▶ [WRITTEN TASK]: State only the number of lines that include "script".

▶ [EXERCISE MATERIAL]:
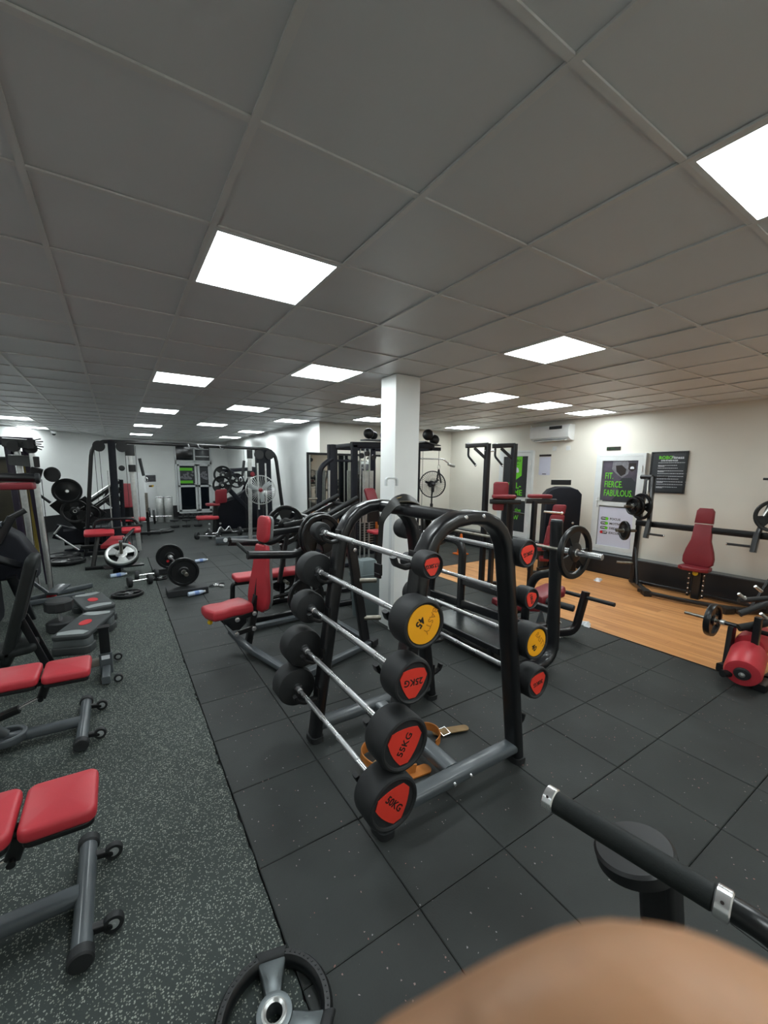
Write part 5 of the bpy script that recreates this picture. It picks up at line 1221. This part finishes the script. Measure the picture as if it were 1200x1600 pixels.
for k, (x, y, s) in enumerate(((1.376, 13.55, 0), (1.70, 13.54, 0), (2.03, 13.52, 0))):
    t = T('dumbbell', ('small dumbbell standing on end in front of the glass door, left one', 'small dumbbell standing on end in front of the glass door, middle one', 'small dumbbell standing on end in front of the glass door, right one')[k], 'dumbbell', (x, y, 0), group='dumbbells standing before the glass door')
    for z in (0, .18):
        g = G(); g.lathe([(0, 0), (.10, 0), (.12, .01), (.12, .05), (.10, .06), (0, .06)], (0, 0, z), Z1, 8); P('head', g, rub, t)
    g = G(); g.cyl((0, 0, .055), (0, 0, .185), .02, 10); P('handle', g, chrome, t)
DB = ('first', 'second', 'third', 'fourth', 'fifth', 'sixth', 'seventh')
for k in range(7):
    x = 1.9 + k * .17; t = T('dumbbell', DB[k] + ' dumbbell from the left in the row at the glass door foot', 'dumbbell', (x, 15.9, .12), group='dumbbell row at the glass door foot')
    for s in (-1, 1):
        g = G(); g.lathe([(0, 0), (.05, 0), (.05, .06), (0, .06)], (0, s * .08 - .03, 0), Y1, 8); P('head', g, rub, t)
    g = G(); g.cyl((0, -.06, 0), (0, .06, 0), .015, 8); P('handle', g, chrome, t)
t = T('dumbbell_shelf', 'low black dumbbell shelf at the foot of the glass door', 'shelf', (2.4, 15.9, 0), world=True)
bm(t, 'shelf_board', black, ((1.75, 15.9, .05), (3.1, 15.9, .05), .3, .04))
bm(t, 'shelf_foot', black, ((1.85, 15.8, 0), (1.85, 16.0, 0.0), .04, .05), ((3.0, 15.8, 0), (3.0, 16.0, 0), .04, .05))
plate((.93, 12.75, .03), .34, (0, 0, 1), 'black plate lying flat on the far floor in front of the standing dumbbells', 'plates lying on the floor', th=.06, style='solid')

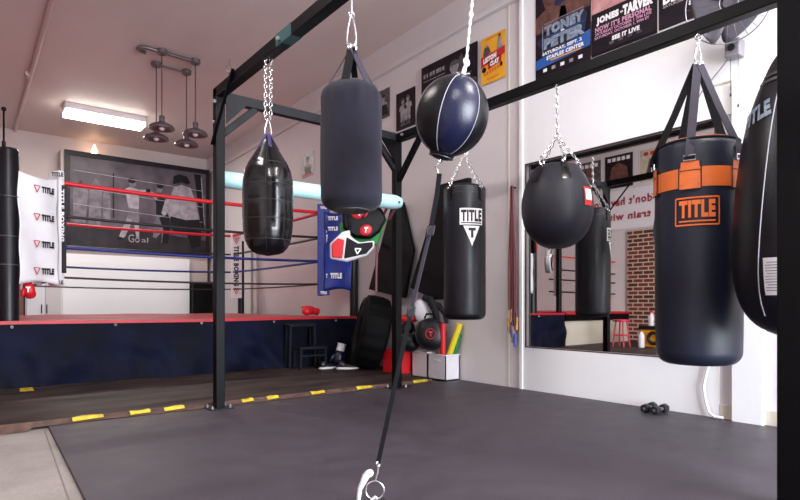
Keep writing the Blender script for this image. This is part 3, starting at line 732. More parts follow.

▶ [ANSWER IN FULL]: 2